Tuesday, June 12, 2007

Killer of Sheep (Charles Burnett, 1977)



Killer of Sheep (Charles Burnett, 1977)
Rating: 9.6

Burnett's thesis film at UCLA which is was declared a national treasure by Congress in 1990 is a response to the widely popular blaxploitation films of the era. Burnett's film made on a shoestring budget, using nonprofessionals preaches naturalism and familiarity as opposed to escapism as we see Stan battle depression and insomnia as he works in a slaughterhouse to support his family. Killer of Sheep captures a portrait of a specific time and place in history like the famous Italian neorealist films that came before it as well as the American underground filmmakers among others who embraced this aesthetic style.

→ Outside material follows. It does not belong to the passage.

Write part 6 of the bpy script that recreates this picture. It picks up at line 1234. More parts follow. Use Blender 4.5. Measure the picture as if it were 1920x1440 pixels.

In my opinion the African American art films such as this, The Cool World, and Nothing But a Man comprise a core group of truly unique and original American neorealist films. The sequences of children playing and fighting in the streets, throwing dirt clods, riding bikes, and building forts are so natural and nostalgic. The fantastic soundtrack consisting of jazz, blues, soul, and popular classics including music from Louis Armstrong, Raul Robeson, Scott Joplin, and Dinah Washington, serves mostly an ironic function as we see in the scene where children play among the rubble of dilapidated buildings and "What is America To Me?" plays on the soundtrack. Sometimes the music functions more literally, as in the scene where Stan and his wife dance to "This Bitter Earth" before Stan declines his wife's sexual advances. The slaughterhouse scenes, where we see sheep herded to their brutal deaths alludes to the lack of control humanity has over our own circumstances. Burnett effectively conveys the everyday comedy and hardships people face, as well as family relationships and their longing for a brighter future in Watts, Los Angeles, California, in the 1970s.

"You're about as tasteless as a carrot."

-"Daddy, what makes it rain?"
-"Why, It's the devil beating his wife."